MP Leon Perera

Mr Leon Perera asked the Minister for National Development (a) what factors accounted for the approximate 74% increase in land development costs for HDB BTOs, from $1,816 million in FY2020/21 to $3,167 million in FY2021/2022; and (b) what proportion of the increased spending was due to a higher cost of acquiring land as opposed to a larger volume of flats built or other factors.

Mr Desmond Lee: The total land development cost of HDB’s Home Ownership Programme in a given financial year depends on several factors, including the location of the land parcels, the prevailing market value of these land parcels when they were purchased, and the total number of flats completed and delivered to buyers from these land parcels.

A large part of the increase in total land cost between FY2020/2021 and FY2021/2022, is due to the increase in the number of units delivered to buyers in FY2021/2022. In FY2021/2022, 13,506 units were delivered to buyers, a 66% increase as compared to the 8,124 units delivered to buyers in FY2020/2021. 

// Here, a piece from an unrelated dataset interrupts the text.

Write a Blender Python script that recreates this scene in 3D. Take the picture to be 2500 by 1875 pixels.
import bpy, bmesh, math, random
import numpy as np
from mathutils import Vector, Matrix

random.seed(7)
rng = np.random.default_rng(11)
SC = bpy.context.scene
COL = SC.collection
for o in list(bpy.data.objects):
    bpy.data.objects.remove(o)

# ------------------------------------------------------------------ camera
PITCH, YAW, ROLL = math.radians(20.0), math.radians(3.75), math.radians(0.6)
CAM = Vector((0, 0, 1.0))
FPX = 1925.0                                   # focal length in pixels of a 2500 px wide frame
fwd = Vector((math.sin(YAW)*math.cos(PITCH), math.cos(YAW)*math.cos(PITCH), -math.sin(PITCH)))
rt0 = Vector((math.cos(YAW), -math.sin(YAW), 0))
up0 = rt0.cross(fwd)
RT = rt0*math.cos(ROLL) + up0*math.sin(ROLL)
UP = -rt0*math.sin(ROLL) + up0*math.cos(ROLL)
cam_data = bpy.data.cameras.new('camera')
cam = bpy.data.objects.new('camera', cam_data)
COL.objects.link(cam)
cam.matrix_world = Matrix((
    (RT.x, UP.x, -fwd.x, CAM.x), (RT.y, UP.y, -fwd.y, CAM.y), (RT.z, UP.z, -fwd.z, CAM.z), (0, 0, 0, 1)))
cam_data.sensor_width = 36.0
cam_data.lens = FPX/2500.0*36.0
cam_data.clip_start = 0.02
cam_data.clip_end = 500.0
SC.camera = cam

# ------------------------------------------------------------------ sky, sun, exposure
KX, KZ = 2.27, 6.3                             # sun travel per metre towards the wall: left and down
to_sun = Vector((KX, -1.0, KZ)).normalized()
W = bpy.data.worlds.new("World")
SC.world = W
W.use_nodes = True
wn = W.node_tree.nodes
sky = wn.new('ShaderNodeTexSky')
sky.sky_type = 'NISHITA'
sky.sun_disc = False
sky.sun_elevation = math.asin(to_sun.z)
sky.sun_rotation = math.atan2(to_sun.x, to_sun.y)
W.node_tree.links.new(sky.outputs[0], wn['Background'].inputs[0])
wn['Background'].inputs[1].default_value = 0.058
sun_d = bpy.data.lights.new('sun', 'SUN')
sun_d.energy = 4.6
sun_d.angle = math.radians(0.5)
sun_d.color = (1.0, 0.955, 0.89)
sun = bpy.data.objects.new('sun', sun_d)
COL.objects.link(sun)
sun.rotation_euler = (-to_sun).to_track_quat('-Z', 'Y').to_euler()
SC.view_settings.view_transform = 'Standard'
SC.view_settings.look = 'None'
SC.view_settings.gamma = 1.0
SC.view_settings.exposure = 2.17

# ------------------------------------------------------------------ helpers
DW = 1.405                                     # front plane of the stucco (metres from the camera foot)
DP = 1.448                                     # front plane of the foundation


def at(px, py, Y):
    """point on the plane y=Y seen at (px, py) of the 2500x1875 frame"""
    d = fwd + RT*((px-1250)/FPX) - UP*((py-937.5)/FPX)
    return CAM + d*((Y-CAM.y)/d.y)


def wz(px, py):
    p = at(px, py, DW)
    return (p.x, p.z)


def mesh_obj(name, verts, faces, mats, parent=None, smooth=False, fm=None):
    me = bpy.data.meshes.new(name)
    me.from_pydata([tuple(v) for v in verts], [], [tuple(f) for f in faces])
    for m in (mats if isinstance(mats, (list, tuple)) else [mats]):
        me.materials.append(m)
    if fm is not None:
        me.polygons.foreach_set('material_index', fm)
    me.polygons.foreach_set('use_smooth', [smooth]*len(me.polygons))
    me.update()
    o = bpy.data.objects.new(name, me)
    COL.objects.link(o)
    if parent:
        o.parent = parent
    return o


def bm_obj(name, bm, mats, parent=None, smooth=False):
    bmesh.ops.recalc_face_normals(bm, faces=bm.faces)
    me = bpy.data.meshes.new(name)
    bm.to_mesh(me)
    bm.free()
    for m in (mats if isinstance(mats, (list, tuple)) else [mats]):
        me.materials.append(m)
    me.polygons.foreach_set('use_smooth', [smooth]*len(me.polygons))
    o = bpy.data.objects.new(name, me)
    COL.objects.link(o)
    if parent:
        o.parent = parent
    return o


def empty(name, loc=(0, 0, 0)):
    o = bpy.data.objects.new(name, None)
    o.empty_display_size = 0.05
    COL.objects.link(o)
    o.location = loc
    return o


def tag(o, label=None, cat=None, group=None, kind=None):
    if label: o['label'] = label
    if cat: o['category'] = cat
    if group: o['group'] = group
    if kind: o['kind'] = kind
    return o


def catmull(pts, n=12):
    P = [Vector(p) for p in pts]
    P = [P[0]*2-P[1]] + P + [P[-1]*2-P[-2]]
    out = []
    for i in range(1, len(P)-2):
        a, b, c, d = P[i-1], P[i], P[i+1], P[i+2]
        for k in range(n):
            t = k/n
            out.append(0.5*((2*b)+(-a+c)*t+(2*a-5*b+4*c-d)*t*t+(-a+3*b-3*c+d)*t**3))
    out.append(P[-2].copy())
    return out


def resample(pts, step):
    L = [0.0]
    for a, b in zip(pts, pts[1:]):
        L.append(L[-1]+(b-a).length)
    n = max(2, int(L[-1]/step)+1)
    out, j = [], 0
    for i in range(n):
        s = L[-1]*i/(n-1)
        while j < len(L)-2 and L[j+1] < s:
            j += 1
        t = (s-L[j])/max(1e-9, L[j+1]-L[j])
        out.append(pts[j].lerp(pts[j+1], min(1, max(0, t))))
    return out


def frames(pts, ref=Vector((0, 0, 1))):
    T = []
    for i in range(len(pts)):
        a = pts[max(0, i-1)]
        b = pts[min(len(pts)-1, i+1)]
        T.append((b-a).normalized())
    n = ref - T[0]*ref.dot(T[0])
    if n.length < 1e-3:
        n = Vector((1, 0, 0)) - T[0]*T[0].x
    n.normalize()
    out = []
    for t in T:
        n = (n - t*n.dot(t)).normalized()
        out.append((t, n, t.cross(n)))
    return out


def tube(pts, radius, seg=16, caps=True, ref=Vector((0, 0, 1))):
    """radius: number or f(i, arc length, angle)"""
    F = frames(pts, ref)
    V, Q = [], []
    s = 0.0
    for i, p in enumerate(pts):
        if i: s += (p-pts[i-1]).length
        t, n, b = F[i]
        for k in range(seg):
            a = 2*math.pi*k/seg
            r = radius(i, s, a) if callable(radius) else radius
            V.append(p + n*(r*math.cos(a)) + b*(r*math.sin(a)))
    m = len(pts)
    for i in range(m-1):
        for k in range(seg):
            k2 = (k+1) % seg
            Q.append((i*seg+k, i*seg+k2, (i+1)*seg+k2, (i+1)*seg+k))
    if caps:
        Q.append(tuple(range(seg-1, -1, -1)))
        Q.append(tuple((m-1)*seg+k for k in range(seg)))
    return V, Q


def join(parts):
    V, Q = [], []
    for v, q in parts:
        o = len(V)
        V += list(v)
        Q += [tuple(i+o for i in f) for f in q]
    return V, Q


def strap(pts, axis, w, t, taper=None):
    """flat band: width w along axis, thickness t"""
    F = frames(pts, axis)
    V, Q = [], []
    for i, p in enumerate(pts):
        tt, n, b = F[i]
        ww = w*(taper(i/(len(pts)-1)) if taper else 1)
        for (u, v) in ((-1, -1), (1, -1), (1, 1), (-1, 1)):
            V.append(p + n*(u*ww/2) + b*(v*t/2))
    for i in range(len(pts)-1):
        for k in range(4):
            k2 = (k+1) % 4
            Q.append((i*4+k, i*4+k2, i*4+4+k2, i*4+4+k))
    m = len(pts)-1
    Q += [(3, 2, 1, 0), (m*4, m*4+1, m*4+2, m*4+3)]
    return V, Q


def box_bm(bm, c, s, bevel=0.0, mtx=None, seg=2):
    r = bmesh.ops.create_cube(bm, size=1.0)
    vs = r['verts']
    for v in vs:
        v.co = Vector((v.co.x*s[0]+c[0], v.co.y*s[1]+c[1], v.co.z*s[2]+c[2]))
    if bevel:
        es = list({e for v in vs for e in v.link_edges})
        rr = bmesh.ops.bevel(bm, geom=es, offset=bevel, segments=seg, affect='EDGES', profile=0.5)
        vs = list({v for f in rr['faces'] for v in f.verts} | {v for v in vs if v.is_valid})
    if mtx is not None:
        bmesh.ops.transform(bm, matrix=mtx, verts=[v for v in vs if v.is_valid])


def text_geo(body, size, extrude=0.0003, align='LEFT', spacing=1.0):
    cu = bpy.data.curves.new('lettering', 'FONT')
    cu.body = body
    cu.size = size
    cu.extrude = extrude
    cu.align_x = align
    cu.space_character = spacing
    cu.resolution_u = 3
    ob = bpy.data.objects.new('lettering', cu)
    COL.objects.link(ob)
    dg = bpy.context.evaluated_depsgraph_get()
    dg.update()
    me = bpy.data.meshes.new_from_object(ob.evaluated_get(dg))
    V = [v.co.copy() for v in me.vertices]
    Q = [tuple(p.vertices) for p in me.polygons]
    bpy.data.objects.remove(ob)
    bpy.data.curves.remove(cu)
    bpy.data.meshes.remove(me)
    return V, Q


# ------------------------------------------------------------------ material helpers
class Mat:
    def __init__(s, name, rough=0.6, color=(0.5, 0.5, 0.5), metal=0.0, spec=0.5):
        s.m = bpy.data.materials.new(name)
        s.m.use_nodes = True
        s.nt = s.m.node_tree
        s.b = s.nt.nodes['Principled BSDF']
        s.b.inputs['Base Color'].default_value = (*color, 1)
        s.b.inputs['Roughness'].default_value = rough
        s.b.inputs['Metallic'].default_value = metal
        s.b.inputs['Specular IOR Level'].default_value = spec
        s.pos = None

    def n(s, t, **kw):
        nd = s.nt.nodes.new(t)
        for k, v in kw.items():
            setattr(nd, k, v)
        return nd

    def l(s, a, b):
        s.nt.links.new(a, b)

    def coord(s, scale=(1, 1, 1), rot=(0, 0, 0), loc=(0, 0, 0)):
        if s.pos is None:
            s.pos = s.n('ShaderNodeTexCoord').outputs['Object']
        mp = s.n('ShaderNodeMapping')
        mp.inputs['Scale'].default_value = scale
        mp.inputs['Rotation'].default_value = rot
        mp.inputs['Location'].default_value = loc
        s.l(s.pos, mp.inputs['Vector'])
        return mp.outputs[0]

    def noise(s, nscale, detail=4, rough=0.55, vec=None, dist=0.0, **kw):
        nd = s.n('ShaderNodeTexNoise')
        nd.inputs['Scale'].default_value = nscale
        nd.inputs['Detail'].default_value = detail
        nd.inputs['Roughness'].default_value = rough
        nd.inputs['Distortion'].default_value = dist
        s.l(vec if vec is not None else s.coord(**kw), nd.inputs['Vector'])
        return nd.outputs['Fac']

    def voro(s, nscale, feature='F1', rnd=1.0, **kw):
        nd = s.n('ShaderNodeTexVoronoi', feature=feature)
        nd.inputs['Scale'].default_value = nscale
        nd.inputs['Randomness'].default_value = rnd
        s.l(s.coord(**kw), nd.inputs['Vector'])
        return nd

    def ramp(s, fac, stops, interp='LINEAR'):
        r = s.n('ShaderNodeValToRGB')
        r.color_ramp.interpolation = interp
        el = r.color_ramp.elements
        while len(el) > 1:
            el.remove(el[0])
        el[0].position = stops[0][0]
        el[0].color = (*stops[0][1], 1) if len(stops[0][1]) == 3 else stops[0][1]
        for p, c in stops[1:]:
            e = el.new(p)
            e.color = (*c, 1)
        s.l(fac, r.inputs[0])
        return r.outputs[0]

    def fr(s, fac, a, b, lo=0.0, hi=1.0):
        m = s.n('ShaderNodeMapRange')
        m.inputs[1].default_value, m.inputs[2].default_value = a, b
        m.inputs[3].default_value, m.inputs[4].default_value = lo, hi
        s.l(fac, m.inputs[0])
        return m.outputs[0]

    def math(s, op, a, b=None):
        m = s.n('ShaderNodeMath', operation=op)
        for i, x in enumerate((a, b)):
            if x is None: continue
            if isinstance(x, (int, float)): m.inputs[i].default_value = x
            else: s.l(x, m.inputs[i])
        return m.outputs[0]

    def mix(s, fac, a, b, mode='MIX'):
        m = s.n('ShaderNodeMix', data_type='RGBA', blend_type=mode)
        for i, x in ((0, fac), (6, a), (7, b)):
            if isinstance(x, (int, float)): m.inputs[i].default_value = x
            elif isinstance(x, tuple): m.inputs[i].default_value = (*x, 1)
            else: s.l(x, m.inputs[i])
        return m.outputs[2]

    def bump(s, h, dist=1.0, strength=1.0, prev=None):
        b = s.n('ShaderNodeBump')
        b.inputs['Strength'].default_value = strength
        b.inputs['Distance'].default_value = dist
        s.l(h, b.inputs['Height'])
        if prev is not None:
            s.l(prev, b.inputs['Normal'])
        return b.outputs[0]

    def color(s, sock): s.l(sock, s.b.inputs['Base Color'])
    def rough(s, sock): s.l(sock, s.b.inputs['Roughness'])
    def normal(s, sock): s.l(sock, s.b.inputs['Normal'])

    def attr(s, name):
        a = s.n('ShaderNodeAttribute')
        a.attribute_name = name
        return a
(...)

On average, the land development cost per unit has increased by 5% between FY2020/2021 and FY2021/2022. The increase in the per unit land development cost can be attributed to the increase in the proportion of units delivered in mature estates, which tend to have a higher per unit land cost compared to non-mature estates, and the increase in proportion of larger flat types in non-mature estates delivered in FY2021/2022, which translated to a higher per unit land cost in non-mature estates. For example, there was a higher number of units delivered in mature estates such as Queenstown and Toa Payoh in FY 2021/2022 compared to FY 2020/2021.